Last Thursday, I teased my readers that post-earnings announcement drift has recently been documented in corporate bonds. And it is a factor with such strong performance characteristics that bond investors should take note.
The post-earnings announcement drift in stock markets is the phenomenon that in some cases, share prices do not react to positive or negative earnings surprises as much as the share price beta to the total market would imply. This can happen if a stock is small or less liquid or if the earnings announcement of the company is not followed widely by the investor community because the stock is considered unexciting. Or it can happen when earnings releases are dominated by macro or other events on the same day. Whatever the reason, investors can exploit the post-earnings announcement drift by investing in stocks that have underreacted to recent positive earnings surprises and selling stocks that have underreacted to recent negative earnings surprises.
In corporate bonds, Yoshio Nozawa and his colleagues have documented the same effect. Here is a chart of the typical post-earnings announcement drift of investment-grade corporate bonds for companies where the stocks have underreacted to recent earnings surprises.
Post-earnings announcement drift for investment-grade bonds
Source: Nozawa et al. (2022)
And here is the same chart for high-yield bonds.
Post-earnings announcement drift for high-yield bonds
Source: Nozawa et al. (2022)
Going long the bonds of the companies with the 20% highest earnings surprises and shorting the bonds of stocks with the 20% largest earnings misses delivers on average a return of some 0.59% after three months for investment grade bonds and some 1.53% for high yield bonds.

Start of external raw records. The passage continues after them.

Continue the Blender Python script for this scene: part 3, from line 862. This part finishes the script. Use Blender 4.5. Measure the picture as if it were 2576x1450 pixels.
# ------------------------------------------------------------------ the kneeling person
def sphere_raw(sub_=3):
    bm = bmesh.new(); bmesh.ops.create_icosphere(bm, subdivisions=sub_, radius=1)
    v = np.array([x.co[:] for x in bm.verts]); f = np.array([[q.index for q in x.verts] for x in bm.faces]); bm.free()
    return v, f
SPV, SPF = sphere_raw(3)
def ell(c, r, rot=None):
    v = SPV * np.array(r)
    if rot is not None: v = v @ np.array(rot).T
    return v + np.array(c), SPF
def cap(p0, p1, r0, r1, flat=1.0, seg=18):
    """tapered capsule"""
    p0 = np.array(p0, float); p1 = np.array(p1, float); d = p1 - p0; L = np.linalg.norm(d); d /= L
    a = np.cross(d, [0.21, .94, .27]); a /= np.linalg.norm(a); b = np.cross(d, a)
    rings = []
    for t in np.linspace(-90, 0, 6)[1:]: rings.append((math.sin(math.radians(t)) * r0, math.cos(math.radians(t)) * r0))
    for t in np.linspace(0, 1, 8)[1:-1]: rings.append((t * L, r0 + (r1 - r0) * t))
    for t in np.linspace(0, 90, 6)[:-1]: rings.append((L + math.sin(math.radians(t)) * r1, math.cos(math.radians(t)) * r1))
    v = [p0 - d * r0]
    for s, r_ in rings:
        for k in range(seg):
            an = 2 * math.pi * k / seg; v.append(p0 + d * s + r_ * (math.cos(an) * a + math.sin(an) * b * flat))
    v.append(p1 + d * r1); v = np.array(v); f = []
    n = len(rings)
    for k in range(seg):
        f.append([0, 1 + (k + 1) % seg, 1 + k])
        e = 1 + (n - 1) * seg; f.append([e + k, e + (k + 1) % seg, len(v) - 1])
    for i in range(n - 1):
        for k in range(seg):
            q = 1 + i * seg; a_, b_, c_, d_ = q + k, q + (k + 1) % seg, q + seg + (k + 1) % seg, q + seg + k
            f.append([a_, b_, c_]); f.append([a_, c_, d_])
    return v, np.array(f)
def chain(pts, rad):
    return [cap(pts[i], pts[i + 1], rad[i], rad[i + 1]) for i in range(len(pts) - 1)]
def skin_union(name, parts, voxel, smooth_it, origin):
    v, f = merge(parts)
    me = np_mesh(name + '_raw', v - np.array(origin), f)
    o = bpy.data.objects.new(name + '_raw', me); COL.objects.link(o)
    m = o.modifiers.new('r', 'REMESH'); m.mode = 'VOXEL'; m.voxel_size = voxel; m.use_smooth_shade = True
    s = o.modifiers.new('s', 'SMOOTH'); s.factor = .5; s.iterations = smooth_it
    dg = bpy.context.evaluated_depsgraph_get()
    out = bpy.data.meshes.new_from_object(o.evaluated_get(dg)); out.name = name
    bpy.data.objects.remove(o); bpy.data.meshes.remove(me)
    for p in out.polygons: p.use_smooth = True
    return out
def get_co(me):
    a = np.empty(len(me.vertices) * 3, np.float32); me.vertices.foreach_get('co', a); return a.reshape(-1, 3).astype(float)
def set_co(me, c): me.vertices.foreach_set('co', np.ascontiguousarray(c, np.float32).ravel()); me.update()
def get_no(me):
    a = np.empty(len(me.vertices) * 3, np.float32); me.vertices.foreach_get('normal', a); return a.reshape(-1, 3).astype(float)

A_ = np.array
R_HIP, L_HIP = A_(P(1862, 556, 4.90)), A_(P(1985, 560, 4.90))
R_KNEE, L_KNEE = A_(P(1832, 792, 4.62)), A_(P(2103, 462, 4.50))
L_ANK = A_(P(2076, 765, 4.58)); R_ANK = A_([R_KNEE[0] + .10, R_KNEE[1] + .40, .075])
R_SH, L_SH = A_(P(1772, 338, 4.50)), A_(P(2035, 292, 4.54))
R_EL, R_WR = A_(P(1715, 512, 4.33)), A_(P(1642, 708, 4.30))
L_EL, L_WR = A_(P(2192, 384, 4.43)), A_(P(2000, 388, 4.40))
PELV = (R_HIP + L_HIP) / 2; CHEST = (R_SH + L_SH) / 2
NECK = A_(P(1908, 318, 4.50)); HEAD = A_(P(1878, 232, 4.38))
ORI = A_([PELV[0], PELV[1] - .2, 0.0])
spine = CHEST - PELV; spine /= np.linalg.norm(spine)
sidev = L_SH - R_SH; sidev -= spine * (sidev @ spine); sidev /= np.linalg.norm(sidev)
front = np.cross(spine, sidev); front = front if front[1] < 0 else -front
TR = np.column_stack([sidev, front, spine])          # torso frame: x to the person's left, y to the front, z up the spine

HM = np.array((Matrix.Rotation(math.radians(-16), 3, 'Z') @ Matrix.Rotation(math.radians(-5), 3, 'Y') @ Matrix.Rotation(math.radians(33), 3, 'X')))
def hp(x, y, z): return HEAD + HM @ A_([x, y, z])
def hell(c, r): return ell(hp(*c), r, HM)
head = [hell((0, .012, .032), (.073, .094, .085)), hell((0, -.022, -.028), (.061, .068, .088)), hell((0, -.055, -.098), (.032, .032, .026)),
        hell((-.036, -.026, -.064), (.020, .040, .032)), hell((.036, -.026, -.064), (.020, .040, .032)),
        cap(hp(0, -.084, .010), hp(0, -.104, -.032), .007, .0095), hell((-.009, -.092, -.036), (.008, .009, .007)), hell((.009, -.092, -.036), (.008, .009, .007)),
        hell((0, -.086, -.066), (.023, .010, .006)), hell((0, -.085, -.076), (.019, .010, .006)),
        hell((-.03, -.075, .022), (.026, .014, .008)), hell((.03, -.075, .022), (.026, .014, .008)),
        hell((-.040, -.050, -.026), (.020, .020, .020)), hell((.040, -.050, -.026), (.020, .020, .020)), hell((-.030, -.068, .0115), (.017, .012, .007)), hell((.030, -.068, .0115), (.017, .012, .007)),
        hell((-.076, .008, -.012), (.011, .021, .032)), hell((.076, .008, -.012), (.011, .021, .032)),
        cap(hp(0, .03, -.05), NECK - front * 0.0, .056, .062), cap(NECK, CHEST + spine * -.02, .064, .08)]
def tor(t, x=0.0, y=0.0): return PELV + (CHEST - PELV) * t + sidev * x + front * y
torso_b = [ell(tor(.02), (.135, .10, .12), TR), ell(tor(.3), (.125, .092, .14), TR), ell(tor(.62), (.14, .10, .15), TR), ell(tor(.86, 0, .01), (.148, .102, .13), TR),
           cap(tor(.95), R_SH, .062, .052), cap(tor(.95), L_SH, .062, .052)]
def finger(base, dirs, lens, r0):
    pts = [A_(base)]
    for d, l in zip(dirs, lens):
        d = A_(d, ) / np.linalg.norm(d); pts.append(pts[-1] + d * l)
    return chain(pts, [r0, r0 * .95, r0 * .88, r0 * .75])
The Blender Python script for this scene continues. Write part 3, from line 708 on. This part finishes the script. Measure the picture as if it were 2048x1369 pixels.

And that is per bond.
So, what happens if one creates an entire portfolio of investment grade and high-yield corporate bonds based on this long-short strategy? The chart below compares the performance of this long-short strategy based on post-earnings announcement drift with the performance of the overall bond market, the performance of going long 10-year Treasuries and short T-Bills (TERM), and the performance of going long investment grade bonds and shorting Treasuries (DEF). Adjusting for a battery of 11 possible factors, the annual alpha of the long-short strategy on post-earnings announcement drift is some 4% and the annual return is some 5%. That is extremely large for a bond strategy and much more impressive than investing in the market or exploiting the term-premium or the credit risk premium as the chart below shows.
Performance of different bond investment strategies
Source: Nozawa et al. (2022)
Very surprising to me. Since the biggest brains in the investing world work in the bond market, I would have supposed anything like this would have been arbitraged away long ago.